Your task is to print the material below exactly as presented.

**** Information provided

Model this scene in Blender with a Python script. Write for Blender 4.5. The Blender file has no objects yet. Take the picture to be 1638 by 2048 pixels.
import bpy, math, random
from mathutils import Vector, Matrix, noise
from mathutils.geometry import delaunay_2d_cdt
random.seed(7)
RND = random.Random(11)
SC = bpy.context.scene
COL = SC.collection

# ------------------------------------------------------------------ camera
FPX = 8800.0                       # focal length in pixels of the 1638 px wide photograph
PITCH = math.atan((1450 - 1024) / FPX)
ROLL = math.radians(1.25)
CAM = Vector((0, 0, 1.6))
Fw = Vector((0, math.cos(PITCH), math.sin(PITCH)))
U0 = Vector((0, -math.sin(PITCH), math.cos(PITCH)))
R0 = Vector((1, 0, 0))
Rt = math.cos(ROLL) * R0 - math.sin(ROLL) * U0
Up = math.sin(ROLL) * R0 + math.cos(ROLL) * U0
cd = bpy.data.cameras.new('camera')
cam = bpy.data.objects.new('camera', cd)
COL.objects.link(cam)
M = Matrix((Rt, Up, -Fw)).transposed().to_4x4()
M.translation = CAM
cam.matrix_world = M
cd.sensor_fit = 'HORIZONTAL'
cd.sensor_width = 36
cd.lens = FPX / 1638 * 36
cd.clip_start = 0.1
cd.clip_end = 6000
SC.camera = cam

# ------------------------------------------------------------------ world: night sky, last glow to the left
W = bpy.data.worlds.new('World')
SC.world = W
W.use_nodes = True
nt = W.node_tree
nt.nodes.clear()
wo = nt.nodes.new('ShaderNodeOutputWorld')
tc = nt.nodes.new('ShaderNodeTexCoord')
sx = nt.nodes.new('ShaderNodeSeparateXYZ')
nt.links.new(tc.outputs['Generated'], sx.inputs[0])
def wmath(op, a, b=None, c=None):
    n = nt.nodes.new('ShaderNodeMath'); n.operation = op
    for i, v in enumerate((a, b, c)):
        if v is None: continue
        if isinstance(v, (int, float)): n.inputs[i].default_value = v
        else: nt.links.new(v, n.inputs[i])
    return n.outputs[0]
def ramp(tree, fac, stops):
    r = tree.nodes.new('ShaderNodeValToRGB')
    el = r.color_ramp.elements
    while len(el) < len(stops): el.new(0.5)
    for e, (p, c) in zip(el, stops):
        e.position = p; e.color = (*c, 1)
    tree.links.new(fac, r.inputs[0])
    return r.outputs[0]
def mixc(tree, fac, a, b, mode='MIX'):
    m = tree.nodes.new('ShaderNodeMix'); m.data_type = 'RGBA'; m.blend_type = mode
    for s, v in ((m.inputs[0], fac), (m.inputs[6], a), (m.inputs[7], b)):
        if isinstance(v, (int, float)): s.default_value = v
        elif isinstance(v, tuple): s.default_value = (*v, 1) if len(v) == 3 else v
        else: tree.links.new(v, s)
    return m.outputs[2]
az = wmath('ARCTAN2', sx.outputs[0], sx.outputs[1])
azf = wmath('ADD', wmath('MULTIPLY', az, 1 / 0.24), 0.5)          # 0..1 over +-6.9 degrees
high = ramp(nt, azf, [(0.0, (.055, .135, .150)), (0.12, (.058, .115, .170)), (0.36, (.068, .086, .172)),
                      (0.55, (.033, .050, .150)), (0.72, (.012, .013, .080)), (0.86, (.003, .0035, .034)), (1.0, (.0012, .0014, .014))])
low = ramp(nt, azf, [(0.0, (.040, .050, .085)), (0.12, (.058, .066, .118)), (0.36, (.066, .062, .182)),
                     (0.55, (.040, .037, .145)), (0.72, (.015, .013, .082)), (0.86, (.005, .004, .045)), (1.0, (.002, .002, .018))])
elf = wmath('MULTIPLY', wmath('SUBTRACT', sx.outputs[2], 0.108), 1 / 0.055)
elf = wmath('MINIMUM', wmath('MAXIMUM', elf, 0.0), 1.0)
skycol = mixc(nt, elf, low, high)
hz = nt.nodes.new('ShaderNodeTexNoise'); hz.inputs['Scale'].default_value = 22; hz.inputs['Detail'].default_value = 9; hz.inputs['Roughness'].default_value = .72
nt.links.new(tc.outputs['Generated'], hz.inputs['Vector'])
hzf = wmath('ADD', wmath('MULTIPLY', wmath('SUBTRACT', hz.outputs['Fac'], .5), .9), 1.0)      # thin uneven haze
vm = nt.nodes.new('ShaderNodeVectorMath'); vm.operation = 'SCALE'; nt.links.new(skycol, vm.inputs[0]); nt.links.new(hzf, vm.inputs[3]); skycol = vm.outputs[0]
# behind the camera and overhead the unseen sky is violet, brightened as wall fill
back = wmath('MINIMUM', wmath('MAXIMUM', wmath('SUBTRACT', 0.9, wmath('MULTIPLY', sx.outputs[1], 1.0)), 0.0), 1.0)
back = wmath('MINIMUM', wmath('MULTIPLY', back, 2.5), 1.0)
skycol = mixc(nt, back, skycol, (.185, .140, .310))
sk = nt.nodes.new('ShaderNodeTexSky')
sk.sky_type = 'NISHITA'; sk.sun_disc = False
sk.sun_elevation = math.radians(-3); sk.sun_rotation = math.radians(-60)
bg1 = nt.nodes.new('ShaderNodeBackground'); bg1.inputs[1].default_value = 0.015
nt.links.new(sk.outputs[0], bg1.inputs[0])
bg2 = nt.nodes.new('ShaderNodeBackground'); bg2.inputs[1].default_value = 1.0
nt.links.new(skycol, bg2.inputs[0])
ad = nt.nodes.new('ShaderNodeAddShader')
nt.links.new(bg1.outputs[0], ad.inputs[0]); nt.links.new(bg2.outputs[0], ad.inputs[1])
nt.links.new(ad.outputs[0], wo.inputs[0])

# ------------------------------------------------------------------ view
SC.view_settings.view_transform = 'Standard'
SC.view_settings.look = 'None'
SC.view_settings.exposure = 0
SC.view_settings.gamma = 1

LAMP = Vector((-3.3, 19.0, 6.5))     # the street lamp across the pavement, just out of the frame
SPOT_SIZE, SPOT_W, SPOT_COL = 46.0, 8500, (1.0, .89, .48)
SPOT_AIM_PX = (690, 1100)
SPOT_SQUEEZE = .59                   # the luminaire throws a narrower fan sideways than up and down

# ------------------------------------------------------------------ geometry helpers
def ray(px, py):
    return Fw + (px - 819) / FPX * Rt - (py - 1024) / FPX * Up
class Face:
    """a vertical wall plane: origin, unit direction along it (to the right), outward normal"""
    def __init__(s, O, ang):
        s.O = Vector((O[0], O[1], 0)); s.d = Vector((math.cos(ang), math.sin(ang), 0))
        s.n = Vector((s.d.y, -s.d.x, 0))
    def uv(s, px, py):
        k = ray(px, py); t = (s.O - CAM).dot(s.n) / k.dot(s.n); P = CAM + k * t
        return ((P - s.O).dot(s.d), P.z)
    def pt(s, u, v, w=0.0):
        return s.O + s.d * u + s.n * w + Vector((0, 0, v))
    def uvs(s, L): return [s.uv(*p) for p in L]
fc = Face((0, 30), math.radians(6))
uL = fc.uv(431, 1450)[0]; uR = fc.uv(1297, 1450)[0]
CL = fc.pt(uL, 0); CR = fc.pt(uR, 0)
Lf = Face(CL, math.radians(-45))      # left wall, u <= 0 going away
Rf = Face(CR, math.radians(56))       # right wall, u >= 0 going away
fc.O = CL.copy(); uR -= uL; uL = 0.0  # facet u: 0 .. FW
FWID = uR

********

### Task solution
Model this scene in Blender with a Python script. Write for Blender 4.5. The Blender file has no objects yet. Take the picture to be 1638 by 2048 pixels.
import bpy, math, random
from mathutils import Vector, Matrix, noise
from mathutils.geometry import delaunay_2d_cdt
random.seed(7)
RND = random.Random(11)
SC = bpy.context.scene
COL = SC.collection

# ------------------------------------------------------------------ camera
FPX = 8800.0                       # focal length in pixels of the 1638 px wide photograph
PITCH = math.atan((1450 - 1024) / FPX)
ROLL = math.radians(1.25)
CAM = Vector((0, 0, 1.6))
Fw = Vector((0, math.cos(PITCH), math.sin(PITCH)))
U0 = Vector((0, -math.sin(PITCH), math.cos(PITCH)))
R0 = Vector((1, 0, 0))
Rt = math.cos(ROLL) * R0 - math.sin(ROLL) * U0
Up = math.sin(ROLL) * R0 + math.cos(ROLL) * U0
cd = bpy.data.cameras.new('camera')
cam = bpy.data.objects.new('camera', cd)
COL.objects.link(cam)
M = Matrix((Rt, Up, -Fw)).transposed().to_4x4()
M.translation = CAM
cam.matrix_world = M
cd.sensor_fit = 'HORIZONTAL'
cd.sensor_width = 36
cd.lens = FPX / 1638 * 36
cd.clip_start = 0.1
cd.clip_end = 6000
SC.camera = cam

# ------------------------------------------------------------------ world: night sky, last glow to the left
W = bpy.data.worlds.new('World')
SC.world = W
W.use_nodes = True
nt = W.node_tree
nt.nodes.clear()
wo = nt.nodes.new('ShaderNodeOutputWorld')
tc = nt.nodes.new('ShaderNodeTexCoord')
sx = nt.nodes.new('ShaderNodeSeparateXYZ')
nt.links.new(tc.outputs['Generated'], sx.inputs[0])
def wmath(op, a, b=None, c=None):
    n = nt.nodes.new('ShaderNodeMath'); n.operation = op
    for i, v in enumerate((a, b, c)):
        if v is None: continue
        if isinstance(v, (int, float)): n.inputs[i].default_value = v
        else: nt.links.new(v, n.inputs[i])
    return n.outputs[0]
def ramp(tree, fac, stops):
    r = tree.nodes.new('ShaderNodeValToRGB')
    el = r.color_ramp.elements
    while len(el) < len(stops): el.new(0.5)
    for e, (p, c) in zip(el, stops):
        e.position = p; e.color = (*c, 1)
    tree.links.new(fac, r.inputs[0])
    return r.outputs[0]
def mixc(tree, fac, a, b, mode='MIX'):
    m = tree.nodes.new('ShaderNodeMix'); m.data_type = 'RGBA'; m.blend_type = mode
    for s, v in ((m.inputs[0], fac), (m.inputs[6], a), (m.inputs[7], b)):
        if isinstance(v, (int, float)): s.default_value = v
        elif isinstance(v, tuple): s.default_value = (*v, 1) if len(v) == 3 else v
        else: tree.links.new(v, s)
    return m.outputs[2]
az = wmath('ARCTAN2', sx.outputs[0], sx.outputs[1])
azf = wmath('ADD', wmath('MULTIPLY', az, 1 / 0.24), 0.5)          # 0..1 over +-6.9 degrees
high = ramp(nt, azf, [(0.0, (.055, .135, .150)), (0.12, (.058, .115, .170)), (0.36, (.068, .086, .172)),
                      (0.55, (.033, .050, .150)), (0.72, (.012, .013, .080)), (0.86, (.003, .0035, .034)), (1.0, (.0012, .0014, .014))])
low = ramp(nt, azf, [(0.0, (.040, .050, .085)), (0.12, (.058, .066, .118)), (0.36, (.066, .062, .182)),
                     (0.55, (.040, .037, .145)), (0.72, (.015, .013, .082)), (0.86, (.005, .004, .045)), (1.0, (.002, .002, .018))])
elf = wmath('MULTIPLY', wmath('SUBTRACT', sx.outputs[2], 0.108), 1 / 0.055)
elf = wmath('MINIMUM', wmath('MAXIMUM', elf, 0.0), 1.0)
skycol = mixc(nt, elf, low, high)
hz = nt.nodes.new('ShaderNodeTexNoise'); hz.inputs['Scale'].default_value = 22; hz.inputs['Detail'].default_value = 9; hz.inputs['Roughness'].default_value = .72
nt.links.new(tc.outputs['Generated'], hz.inputs['Vector'])
hzf = wmath('ADD', wmath('MULTIPLY', wmath('SUBTRACT', hz.outputs['Fac'], .5), .9), 1.0)      # thin uneven haze
vm = nt.nodes.new('ShaderNodeVectorMath'); vm.operation = 'SCALE'; nt.links.new(skycol, vm.inputs[0]); nt.links.new(hzf, vm.inputs[3]); skycol = vm.outputs[0]
# behind the camera and overhead the unseen sky is violet, brightened as wall fill
back = wmath('MINIMUM', wmath('MAXIMUM', wmath('SUBTRACT', 0.9, wmath('MULTIPLY', sx.outputs[1], 1.0)), 0.0), 1.0)
back = wmath('MINIMUM', wmath('MULTIPLY', back, 2.5), 1.0)
skycol = mixc(nt, back, skycol, (.185, .140, .310))
sk = nt.nodes.new('ShaderNodeTexSky')
sk.sky_type = 'NISHITA'; sk.sun_disc = False
sk.sun_elevation = math.radians(-3); sk.sun_rotation = math.radians(-60)
bg1 = nt.nodes.new('ShaderNodeBackground'); bg1.inputs[1].default_value = 0.015
nt.links.new(sk.outputs[0], bg1.inputs[0])
bg2 = nt.nodes.new('ShaderNodeBackground'); bg2.inputs[1].default_value = 1.0
nt.links.new(skycol, bg2.inputs[0])
ad = nt.nodes.new('ShaderNodeAddShader')
nt.links.new(bg1.outputs[0], ad.inputs[0]); nt.links.new(bg2.outputs[0], ad.inputs[1])
nt.links.new(ad.outputs[0], wo.inputs[0])

# ------------------------------------------------------------------ view
SC.view_settings.view_transform = 'Standard'
SC.view_settings.look = 'None'
SC.view_settings.exposure = 0
SC.view_settings.gamma = 1

LAMP = Vector((-3.3, 19.0, 6.5))     # the street lamp across the pavement, just out of the frame
SPOT_SIZE, SPOT_W, SPOT_COL = 46.0, 8500, (1.0, .89, .48)
SPOT_AIM_PX = (690, 1100)
SPOT_SQUEEZE = .59                   # the luminaire throws a narrower fan sideways than up and down

# ------------------------------------------------------------------ geometry helpers
def ray(px, py):
    return Fw + (px - 819) / FPX * Rt - (py - 1024) / FPX * Up
class Face:
    """a vertical wall plane: origin, unit direction along it (to the right), outward normal"""
    def __init__(s, O, ang):
        s.O = Vector((O[0], O[1], 0)); s.d = Vector((math.cos(ang), math.sin(ang), 0))
        s.n = Vector((s.d.y, -s.d.x, 0))
    def uv(s, px, py):
        k = ray(px, py); t = (s.O - CAM).dot(s.n) / k.dot(s.n); P = CAM + k * t
        return ((P - s.O).dot(s.d), P.z)
    def pt(s, u, v, w=0.0):
        return s.O + s.d * u + s.n * w + Vector((0, 0, v))
    def uvs(s, L): return [s.uv(*p) for p in L]
fc = Face((0, 30), math.radians(6))
uL = fc.uv(431, 1450)[0]; uR = fc.uv(1297, 1450)[0]
CL = fc.pt(uL, 0); CR = fc.pt(uR, 0)
Lf = Face(CL, math.radians(-45))      # left wall, u <= 0 going away
Rf = Face(CR, math.radians(56))       # right wall, u >= 0 going away
fc.O = CL.copy(); uR -= uL; uL = 0.0  # facet u: 0 .. FW
FWID = uR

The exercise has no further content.